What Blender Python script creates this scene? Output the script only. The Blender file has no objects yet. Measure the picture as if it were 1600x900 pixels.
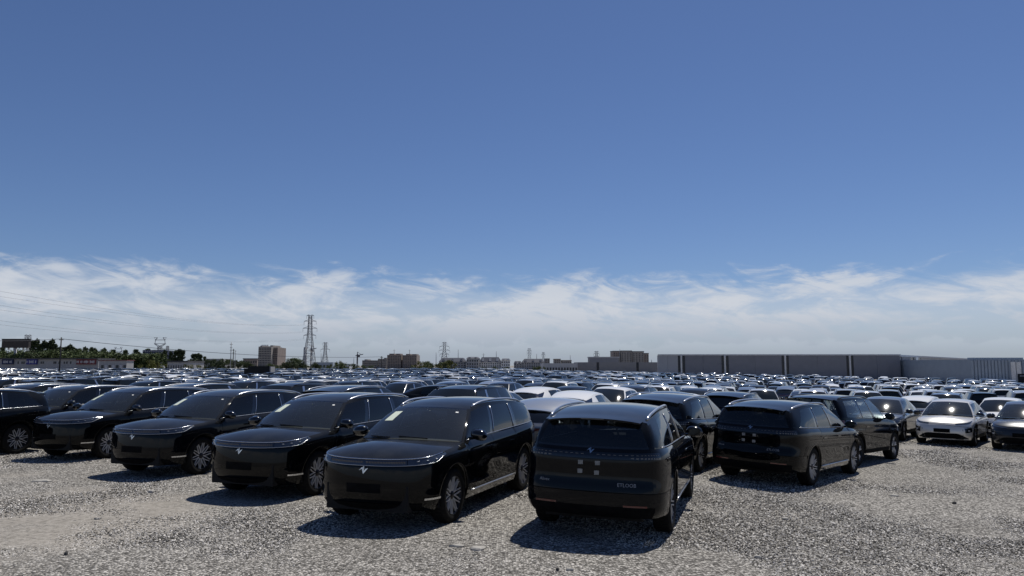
import bpy, math, random
import numpy as np
from mathutils import Vector, Matrix
R_ = math.radians
scn = bpy.context.scene
COL = scn.collection

# ------------------------------------------------------------------ camera
F_PX, Y_HOR, CAM_H = 1155.0, 571.0, 2.2
PITCH = math.atan((Y_HOR - 450) / F_PX)
cam_d = bpy.data.cameras.new('camera'); cam = bpy.data.objects.new('camera', cam_d); COL.objects.link(cam)
cam_d.sensor_width = 36; cam_d.lens = 36 * F_PX / 1600; cam_d.clip_start = .05; cam_d.clip_end = 20000
cam.location = (0, 0, CAM_H); cam.rotation_euler = (R_(90) + PITCH, 0, 0)
scn.camera = cam

# ------------------------------------------------------------------ sky and sun
SUN_EL, SUN_AZ = 62.0, 30.0          # azimuth clockwise from +Y (the way the camera looks)
SKY_K, SUN_K = 0.075, 5.0
w = bpy.data.worlds.new('World'); scn.world = w; w.use_nodes = True
nt = w.node_tree; N = nt.nodes; LK = nt.links
for n in list(N): N.remove(n)
def nd(t, tree=None, **kw):
    n = (tree or nt).nodes.new(t)
    for k, v in kw.items(): setattr(n, k, v)
    return n
def mth(op, a, b=None, tree=None, clamp=False):
    tr = tree or nt
    m = tr.nodes.new('ShaderNodeMath'); m.operation = op; m.use_clamp = clamp
    for i, v in enumerate((a, b)):
        if v is None: continue
        if hasattr(v, 'is_linked'): tr.links.new(v, m.inputs[i])
        else: m.inputs[i].default_value = v
    return m.outputs[0]
def ramp(val, stops, tree=None, interp='EASE'):
    tr = tree or nt
    r = tr.nodes.new('ShaderNodeValToRGB'); r.color_ramp.interpolation = interp
    e = r.color_ramp.elements
    while len(e) < len(stops): e.new(.5)
    for i, (p, c) in enumerate(stops):
        e[i].position = p; e[i].color = (c if len(c) == 4 else (*c, 1)) if hasattr(c, '__len__') else (c, c, c, 1)
    tr.links.new(val, r.inputs[0]); return r.outputs[0]
def mixc(fac, a, b, tree=None, mode='MIX'):
    tr = tree or nt
    m = tr.nodes.new('ShaderNodeMix'); m.data_type = 'RGBA'; m.blend_type = mode
    for sock, v in ((m.inputs[0], fac), (m.inputs[6], a), (m.inputs[7], b)):
        if hasattr(v, 'is_linked'): tr.links.new(v, sock)
        elif hasattr(v, '__len__'): sock.default_value = (*v[:3], 1)
        else: sock.default_value = v
    return m.outputs[2]
sky = nd('ShaderNodeTexSky', sky_type='NISHITA', sun_disc=False)
sky.sun_elevation = R_(SUN_EL); sky.sun_rotation = R_(SUN_AZ); sky.altitude = 900
sky.air_density = 1.0; sky.dust_density = .35; sky.ozone_density = 3.0
tc = nd('ShaderNodeTexCoord'); sep = nd('ShaderNodeSeparateXYZ'); LK.new(tc.outputs['Generated'], sep.inputs[0])
elev = mth('ARCSINE', sep.outputs[2])                      # radians above the horizon
az = mth('ARCTAN2', sep.outputs[0], sep.outputs[1])
def sky_noise(sx, sz, scale, detail, rough, dist, seed, shear=0.0):
    cb = nd('ShaderNodeCombineXYZ')
    LK.new(mth('ADD', mth('MULTIPLY', az, sx), mth('MULTIPLY', elev, shear)), cb.inputs[0]); LK.new(mth('MULTIPLY', elev, sz), cb.inputs[1]); cb.inputs[2].default_value = seed
    n = nd('ShaderNodeTexNoise'); n.inputs['Scale'].default_value = scale; n.inputs['Detail'].default_value = detail
    n.inputs['Roughness'].default_value = rough; n.inputs['Distortion'].default_value = dist
    LK.new(cb.outputs[0], n.inputs['Vector']); return n.outputs[0]
n_big = sky_noise(-1.0, 3.4, 5.5, 9, .62, .7, 3.7, .8)
n_fine = sky_noise(1.0, 2.6, 16.0, 8, .6, .9, 9.1, 1.5)
n_pf = sky_noise(1.0, 1.7, 34.0, 6, .55, .3, 5.3)
edge = mth('ADD', elev, mth('MULTIPLY', mth('SUBTRACT', n_big, .5), -.055))
edge = mth('ADD', edge, mth('MULTIPLY', mth('SUBTRACT', n_fine, .5), -.065))
veil = ramp(edge, [(.098, 1), (.126, 0)])                  # thin high cloud lying along the horizon all round
body = ramp(mth('ADD', mth('MULTIPLY', n_big, .6), mth('MULTIPLY', n_fine, .4)), [(.40, .18), (.58, 1)])
low = ramp(elev, [(.015, .25), (.075, 1)])
cloud_a = mth('MULTIPLY', veil, mth('ADD', mth('MULTIPLY', mth('MULTIPLY', body, low), .80), mth('MULTIPLY', ramp(elev, [(.0, 1), (.14, 0)]), .62)), clamp=True)
puff_e = mth('ADD', elev, mth('MULTIPLY', mth('SUBTRACT', n_pf, .5), -.05))
puff = mth('MULTIPLY', ramp(puff_e, [(.026, 1), (.033, 0)]), ramp(elev, [(.012, 0), (.030, 1)]))
skyc = nd('ShaderNodeVectorMath', operation='SCALE'); LK.new(sky.outputs[0], skyc.inputs[0]); skyc.inputs[3].default_value = SKY_K
sky_col = mixc(1.0, skyc.outputs[0], (.77, .855, 1.07), mode='MULTIPLY')
c1 = mixc(cloud_a, sky_col, mixc(ramp(elev, [(.0, 0), (.085, 1)]), (.37, .43, .53), (.66, .70, .77)))
c2 = mixc(mth('MULTIPLY', puff, .28), c1, (.60, .66, .74))
bg = nd('ShaderNodeBackground'); LK.new(c2, bg.inputs[0]); bg.inputs[1].default_value = 1.0
wo = nd('ShaderNodeOutputWorld'); LK.new(bg.outputs[0], wo.inputs[0])

sun_d = bpy.data.lights.new('sun', 'SUN'); sun = bpy.data.objects.new('sun', sun_d); COL.objects.link(sun)
sun_d.energy = SUN_K; sun_d.angle = R_(.53); sun_d.color = (1, .955, .88)
sd = Vector((math.sin(R_(SUN_AZ)) * math.cos(R_(SUN_EL)), math.cos(R_(SUN_AZ)) * math.cos(R_(SUN_EL)), math.sin(R_(SUN_EL))))
sun.rotation_euler = sd.to_track_quat('Z', 'Y').to_euler()
vs = scn.view_settings; vs.view_transform = 'Standard'; vs.look = 'None'; vs.exposure = -0.15; vs.gamma = 1; vs.use_curve_mapping = False
scn.cycles.use_denoising = True; scn.cycles.sample_clamp_indirect = 4.0
scn.cycles.max_bounces = 6; scn.cycles.transparent_max_bounces = 12; scn.cycles.caustics_reflective = False; scn.cycles.caustics_refractive = False

# ------------------------------------------------------------------ helpers: places
def at(px, py, Y):                   # the point Y metres ahead of the camera that photo pixel (px, py) looks at
    dx, dy = (px - 800) / F_PX, -(py - 450) / F_PX
    d = Vector((dx, math.cos(PITCH) - dy * math.sin(PITCH), math.sin(PITCH) + dy * math.cos(PITCH)))
    return Vector((0, 0, CAM_H)) + d * (Y / d.y)
GX = np.array([-3000, 1.0, 2.5, 6, 10, 16, 30, 60, 120, 250, 5000.]); GZ = -np.array([0, 0, .03, .21, .37, .53, .72, 1.0, 1.5, 2.2, 2.2])
GY, GYZ = np.array([-500, 17, 27, 40, 60, 80, 110, 150, 185, 215, 9000.]), -np.array([0, 0, .08, .28, .56, .72, .74, .55, .3, .12, .1])
_gs = np.linspace(-40, 300, 3401); _gv = np.interp(_gs, GX, GZ); _gv = np.convolve(np.pad(_gv, 15, mode='edge'), np.ones(31) / 31, 'valid')
_ys = np.linspace(0, 250, 1001); _yv = np.interp(_ys, GY, GYZ); _yv = np.convolve(np.pad(_yv, 20, mode='edge'), np.ones(41) / 41, 'valid')
def gz(x, y): return np.interp(x, _gs, _gv) + np.interp(y, _ys, _yv)
def hash_noise(x, y, s, seed=0):
    rs = np.random.RandomState(seed); t = rs.rand(64, 64)
    X, Y = np.asarray(x) / s, np.asarray(y) / s; i, j = np.floor(X).astype(int), np.floor(Y).astype(int); f, g = X - i, Y - j
    f = f * f * (3 - 2 * f); g = g * g * (3 - 2 * g); q = lambda a, b: t[a % 64, b % 64]
    return (q(i, j) * (1 - f) + q(i + 1, j) * f) * (1 - g) + (q(i, j + 1) * (1 - f) + q(i + 1, j + 1) * f) * g
def dirt_mask(x, y):                 # 1 where bare earth lies between the gravel
    n = .5 * hash_noise(x, y, 3.1, 1) + .3 * hash_noise(x, y, 1.1, 2) + .2 * hash_noise(x, y, .4, 3)
    bias = .26 * np.exp(-(((x + 6.6) / 2.6) ** 2 + ((y - 10.0) / 4.0) ** 2)) + .22 * np.exp(-(((x - 17) / 8) ** 2 + ((y - 26) / 3.2) ** 2)) + .2 * np.exp(-(((x + 11) / 4) ** 2 + ((y - 15) / 3.) ** 2))
    return np.clip((n + bias - .66) / .26, 0, 1)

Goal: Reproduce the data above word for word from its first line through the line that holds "scn.camera = cam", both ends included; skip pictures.

Response for this exercise:
What Blender Python script creates this scene? Output the script only. The Blender file has no objects yet. Measure the picture as if it were 1600x900 pixels.
import bpy, math, random
import numpy as np
from mathutils import Vector, Matrix
R_ = math.radians
scn = bpy.context.scene
COL = scn.collection

# ------------------------------------------------------------------ camera
F_PX, Y_HOR, CAM_H = 1155.0, 571.0, 2.2
PITCH = math.atan((Y_HOR - 450) / F_PX)
cam_d = bpy.data.cameras.new('camera'); cam = bpy.data.objects.new('camera', cam_d); COL.objects.link(cam)
cam_d.sensor_width = 36; cam_d.lens = 36 * F_PX / 1600; cam_d.clip_start = .05; cam_d.clip_end = 20000
cam.location = (0, 0, CAM_H); cam.rotation_euler = (R_(90) + PITCH, 0, 0)
scn.camera = cam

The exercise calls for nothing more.